Business Services Industry
Free parking - includes related article - Fraud Findings
Internal Auditor, Dec, 1992 by Robert W. Rudloff, Jr.
In a certain city, hotel customers could park free in parking garages owned and operated by the hotels. Some hotels leased parking spaces from others in order to accommodate their guests and to remain competitive.
At one hotel, the general counsel was notified by the State's Attorney General's office that they had received a reliable tip that the parking facility's cashiers were billing the hotel for more cars than the hotel had actually parked. Internal audit was notified immediately.
* The System
The hotel's valet parking attendant could leave the parking facility without paying the normal $5 parking fee. The valet attendant would give the parking cashier the stub from the hand tag -- the pre-numbered tag that hangs in the car's window -- in lieu of the fee. The parking facility would bill the hotel every two weeks based on the number of cars parked, an amount determined by the number of ticket stubs submitted with the parking cashiers' daily sales.
* The Investigation
No one fully understood how the theft was occurring. The internal auditors did a preliminary review of the payments to the parking facility. Every bill was supported by the stubs from the company's valet tags, although the auditor had the feeling that some of the stubs didn't look quite right.
After the internal auditor talked to the parking department manager (who approved the parking facility's bills for payment), the auditor quickly learned that if there were fraudulent charges, there was no mechanism in place to detect them. Ticket stubs were submitted by the parking facility every two weeks along with their bill, but nobody reviewed the stubs to make sure they were legitimate. The parking department just counted them and compared their count to the amount on the bill.
To verify that a scam was taking place, the internal auditors developed an investigative strategy. They determined that parking facility management was not involved in the fraud and obtained their cooperation.
The internal auditors started parking their cars in the parking facility. After a few hours, they retrieved their cars and left the lot, paying the normal $5 fee. The auditors always made sure they had a $5 bill so the cashier would not necessarily have to open the cash drawer. But before leaving the lot, the auditors made a copy of their parking ticket so that they could later find out how the cashier rang up the sale.
When the auditors followed up on how their parking tickets were handled by the cashier, they found that 10 of the auditors' 25 parking tickets were charged to the hotel, even though the $5 fee had been paid. A scam was definitely in process!
Because the hotel was using so many different lots, the valet parker wrote a separate location code on the ticket when the car was parked. To determine the extent of the fraud, the auditors reconstructed three months of parking tickets and stubs -- 75,000 tickets -- and compared their results to the parking facility's bills. The auditors found that 15,500 of the 75,000 were billed by the parking facility; but based on the hotel's copy of the original parking stubs, 3,200 cars (or $16,000 in fees) were for cars the hotel had parked somewhere else.

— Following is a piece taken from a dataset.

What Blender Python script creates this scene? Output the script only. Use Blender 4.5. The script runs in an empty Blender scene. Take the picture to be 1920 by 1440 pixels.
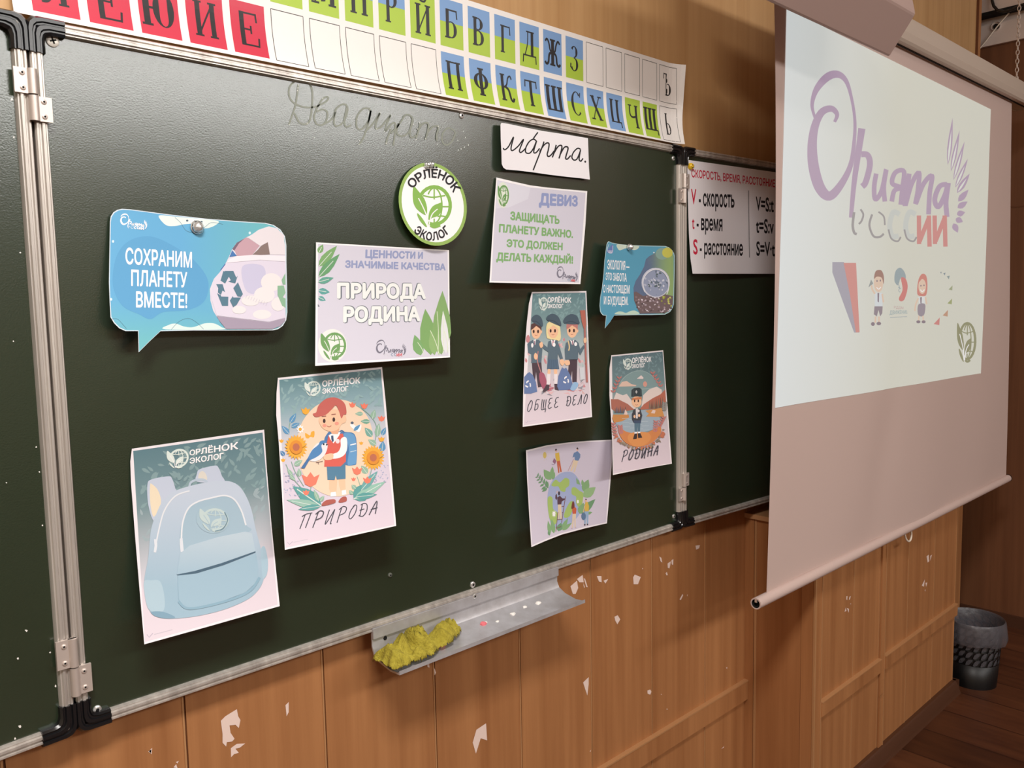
import bpy, bmesh, math, random
from mathutils import Vector, Matrix
from mathutils.geometry import tessellate_polygon, delaunay_2d_cdt
sc = bpy.context.scene
col = sc.collection
R0 = random.Random(7)

# ------------------------------------------------------------------ camera, world, lights, exposure
Z0 = 0.925                                   # height of the chalkboard's lower edge above the floor
F, RX, RY, RZ = 1556.98, -0.0952, 0.0191, -0.7589
EYE = Vector((-0.3294, -1.282, 0.6045 + Z0))
ROT = Matrix.Rotation(RZ, 3, 'Z') @ Matrix.Rotation(RX, 3, 'X') @ Matrix.Rotation(RY, 3, 'Y')
cam = bpy.data.objects.new('camera', bpy.data.cameras.new('camera'))
col.objects.link(cam)
cam.data.sensor_width = 36.0
cam.data.lens = F / 1920 * 36.0
cam.data.clip_start = 0.02
r_, f_, u_ = ROT.col[0], ROT.col[1], ROT.col[2]
cam.matrix_world = Matrix(((r_[0], u_[0], -f_[0], EYE[0]), (r_[1], u_[1], -f_[1], EYE[1]), (r_[2], u_[2], -f_[2], EYE[2]), (0, 0, 0, 1)))
sc.camera = cam
sc.view_settings.view_transform = 'Standard'
sc.view_settings.look = 'None'
sc.view_settings.gamma = 1.0
sc.view_settings.use_curve_mapping = False
sc.view_settings.exposure = 0.86
world = bpy.data.worlds.new('world')
sc.world = world
world.use_nodes = True
world.node_tree.nodes['Background'].inputs[0].default_value = (0.9, 0.92, 1.0, 1)
world.node_tree.nodes['Background'].inputs[1].default_value = 0.15
CEIL = 3.1


def area(name, x, y, sx, sy, power, colr, tilt=0):
    l = bpy.data.lights.new(name, 'AREA')
    l.shape = 'RECTANGLE'; l.size = sx; l.size_y = sy; l.energy = power; l.color = colr
    o = bpy.data.objects.new(name, l); col.objects.link(o)
    o.location = (x, y, CEIL - 0.03 - 0.5 * sy * math.sin(math.radians(tilt)))
    o.rotation_euler.x = math.radians(tilt)
    return o


WARM = (1.0, 0.95, 0.91)
area('lamp_near_board', -0.4, -1.45, 1.0, 0.4, 40, WARM)
area('lamp_middle_row', 1.9, -3.7, 3.8, 0.35, 36, (1.0, 0.98, 0.95), 45)
area('lamp_rear_row', 0.4, -5.6, 1.6, 0.6, 22, WARM)


# ------------------------------------------------------------------ helpers
def lin(v):
    v = v / 255.0
    return v / 12.92 if v <= 0.04045 else ((v + 0.055) / 1.055) ** 2.4


def C3(*c):
    return tuple(lin(v) for v in c)


def ray(px, py):
    return ROT @ Vector(((px - 960) / F, 1.0, -(py - 720) / F))


def hit(px, py, p0, n):
    d = ray(px, py)
    return EYE + d * ((p0 - EYE).dot(n) / d.dot(n))


def at_y(px, py, y):
    return hit(px, py, Vector((0, y, 0)), Vector((0, 1, 0)))


def at_x(px, py, x):
    return hit(px, py, Vector((x, 0, 0)), Vector((1, 0, 0)))


def at_z(px, py, z):
    return hit(px, py, Vector((0, 0, z)), Vector((0, 0, 1)))


def mat(name, rgb, rough=0.6, metal=0.0, spec=0.5, noise=None, bump=None, coat=0.0):
    """noise = (scale xyz, other colour, contrast lo, hi); bump = (scale, strength, distance)"""
    m = bpy.data.materials.new(name); m.use_nodes = True
    nt = m.node_tree; b = nt.nodes['Principled BSDF']
    b.inputs['Base Color'].default_value = (*rgb, 1)
    b.inputs['Roughness'].default_value = rough
    b.inputs['Metallic'].default_value = metal
    b.inputs['Specular IOR Level'].default_value = spec
    b.inputs['Coat Weight'].default_value = coat
    tc = nt.nodes.new('ShaderNodeTexCoord')
    if noise:
        mp = nt.nodes.new('ShaderNodeMapping'); mp.inputs['Scale'].default_value = noise[0]
        nt.links.new(tc.outputs['Object'], mp.inputs[0])
        nz = nt.nodes.new('ShaderNodeTexNoise'); nz.inputs['Scale'].default_value = 1; nz.inputs['Detail'].default_value = 6
        nz.inputs['Roughness'].default_value = 0.6
        nt.links.new(mp.outputs[0], nz.inputs['Vector'])
        cr = nt.nodes.new('ShaderNodeValToRGB')
        cr.color_ramp.elements[0].position = noise[2]; cr.color_ramp.elements[0].color = (*rgb, 1)
        cr.color_ramp.elements[1].position = noise[3]; cr.color_ramp.elements[1].color = (*noise[1], 1)
        nt.links.new(nz.outputs['Fac'], cr.inputs[0]); nt.links.new(cr.outputs[0], b.inputs['Base Color'])
    if bump:
        n2 = nt.nodes.new('ShaderNodeTexNoise'); n2.inputs['Scale'].default_value = bump[0]; n2.inputs['Detail'].default_value = 3
        nt.links.new(tc.outputs['Object'], n2.inputs['Vector'])
        bp = nt.nodes.new('ShaderNodeBump'); bp.inputs['Strength'].default_value = bump[1]; bp.inputs['Distance'].default_value = bump[2]
        nt.links.new(n2.outputs['Fac'], bp.inputs['Height']); nt.links.new(bp.outputs[0], b.inputs['Normal'])
    return m


def print_mat(name, rough=0.5, emit=0.0, spec=0.4, coat=0.0):
    m = bpy.data.materials.new(name); m.use_nodes = True
    nt = m.node_tree; b = nt.nodes['Principled BSDF']
    a = nt.nodes.new('ShaderNodeVertexColor'); a.layer_name = 'ink'
    nt.links.new(a.outputs[0], b.inputs['Base Color'])
    b.inputs['Roughness'].default_value = rough
    b.inputs['Specular IOR Level'].default_value = spec
    b.inputs['Coat Weight'].default_value = coat
    if emit:
        nt.links.remove(b.inputs['Base Color'].links[0]); b.inputs['Base Color'].default_value = (.20, .19, .18, 1)   # darker than the fabric, so cast shadows fade on the glowing slide
        nt.links.new(a.outputs[0], b.inputs['Emission Color'])
        b.inputs['Emission Strength'].default_value = emit
    return m


class MB:
    def __init__(s):
        s.v = []; s.f = []; s.m = []

    def add(s, vs, fs, mi=0):
        b = len(s.v); s.v += [tuple(v) for v in vs]
        s.f += [tuple(b + i for i in f) for f in fs]; s.m += [mi] * len(fs)

    def box(s, x0, x1, y0, y1, z0, z1, mi=0):
        s.add([(x0, y0, z0), (x1, y0, z0), (x1, y1, z0), (x0, y1, z0), (x0, y0, z1), (x1, y0, z1), (x1, y1, z1), (x0, y1, z1)],
              [(0, 3, 2, 1), (4, 5, 6, 7), (0, 1, 5, 4), (1, 2, 6, 5), (2, 3, 7, 6), (3, 0, 4, 7)], mi)

    def prism(s, prof, fn, a, b, mi=0, cap=True):
        """prof: 2d outline; fn(p, q, t) -> 3d point, swept from t = a to t = b"""
        n = len(prof)
        s.add([fn(p, q, a) for p, q in prof] + [fn(p, q, b) for p, q in prof],
              [(i, (i + 1) % n, n + (i + 1) % n, n + i) for i in range(n)] + ([tuple(range(n - 1, -1, -1)), tuple(range(n, 2 * n))] if cap else []), mi)

    def lathe(s, prof, o, ax, n=24, mi=0):
        ax = Vector(ax).normalized(); o = Vector(o)
        u = ax.orthogonal().normalized(); w = ax.cross(u)
        vs = []
        for r, h in prof:
            for k in range(n):
                t = 2 * math.pi * k / n
                vs.append(o + ax * h + (u * math.cos(t) + w * math.sin(t)) * r)
        fs = []
        for i in range(len(prof) - 1):
            for k in range(n):
                k2 = (k + 1) % n
                fs.append((i * n + k, i * n + k2, (i + 1) * n + k2, (i + 1) * n + k))
        s.add(vs, fs, mi)

    def tube(s, pts, r, n=10, mi=0, cap=True, closed=False):
        pts = [Vector(p) for p in pts]; N = len(pts); vs = []
        up = None
        for i, p in enumerate(pts):
            if closed: t = pts[(i + 1) % N] - pts[i - 1]
            else: t = pts[min(i + 1, N - 1)] - pts[max(i - 1, 0)]
            t.normalize()
            if up is None: up = t.orthogonal().normalized()
            up = (up - t * up.dot(t)).normalized(); w = t.cross(up)
            rr = r[i] if isinstance(r, (list, tuple)) else r
            for k in range(n):
                a = 2 * math.pi * k / n
                vs.append(p + (up * math.cos(a) + w * math.sin(a)) * rr)
        fs = []
        for i in range(N if closed else N - 1):
            j = (i + 1) % N
            for k in range(n):
                k2 = (k + 1) % n
                fs.append((i * n + k, i * n + k2, j * n + k2, j * n + k))
        if cap and not closed:
            fs += [tuple(range(n - 1, -1, -1)), tuple((N - 1) * n + k for k in range(n))]
        s.add(vs, fs, mi)

    def build(s, name, mats, parent=None, smooth=None, bevel=0.0, seg=2, loc=None, shift=None):
        me = bpy.data.meshes.new(name)
        vs = s.v
        if shift is not None: vs = [(v[0] - shift[0], v[1] - shift[1], v[2] - shift[2]) for v in vs]
        me.from_pydata(vs, [], s.f)
        for m in (mats if isinstance(mats, (list, tuple)) else [mats]): me.materials.append(m)
        me.polygons.foreach_set('material_index', s.m)
        if smooth is not None:
            bm = bmesh.new(); bm.from_mesh(me); bmesh.ops.recalc_face_normals(bm, faces=bm.faces)
            bm.to_mesh(me); bm.free()
            me.polygons.foreach_set('use_smooth', [True] * len(me.polygons))
            me.set_sharp_from_angle(angle=math.radians(smooth))
        me.update()
        o = bpy.data.objects.new(name, me); col.objects.link(o)
        if loc is not None: o.location = loc
        if bevel:
            b = o.modifiers.new('bevel', 'BEVEL'); b.width = bevel; b.segments = seg; b.limit_method = 'ANGLE'
        if parent is not None: o.parent = parent
        return o


def thing(name, label, cat, loc=(0, 0, 0), group=None):
    o = bpy.data.objects.new(name, None); col.objects.link(o); o.empty_display_size = 0.05
    o.location = loc; o['label'] = label; o['category'] = cat
    if group: o['group'] = group
    return o


def tag(o, label, cat, group=None):
    o['label'] = label; o['category'] = cat
    if group: o['group'] = group
    return o


def struct(o):
    o['kind'] = 'structure'
    return o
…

The auditor's suspicion about the stubs that didn't look right was confirmed. On some of the tickets returned by the parking facility with their bills, the location code had been changed.
* How Did it Happen?
Once the state was convinced there was enough evidence, the two cashiers were confronted and interrogated. The cashiers admitted that the scam had been going on for more than a year and a half. But how did they do it?
The parking lot cashiers were buying used ticket stubs from the hotel's valet parkers. They had convinced the valets that they were participating in a competition within the parking lot to see who could accumulate the most parking stubs, for which the cashiers were paying the valets 25 cents each. The unsuspecting valets were more than happy to help. The valets even found a way to get blank parking tickets to the cashiers, for which the cashiers offered a premium.
The parking cashiers then changed the location code (or wrote one on the blank ticket) and, when a cash-paying customer left the garage, the cashier would put one of the hotel's parking stubs in the cash drawer and the $5 in his pocket.
This fraud escaped detection because of several factors:
* The hotel used the same parking tickets for this facility as for all the others, and no one cared what happened to the used stubs.
* No one thought to examine the stubs carefully to make sure they were legitimate or to question the ones that "didn't look right."
* The stock of blank parking tickets was not controlled and no one noticed when 50 or 100 tickets were missing.
* Conclusion
In the end, the hotel lost more than $110,000, all at $5 a time. The hotel implemented badly needed controls, including control over blank tickets and destruction of used ticket stubs. They varied the color of the tickets for each parking lot. The hotel didn't get a refund from the parking lot (they were victims, too!) but they did get an equitable amount of future free parking to offset the loss.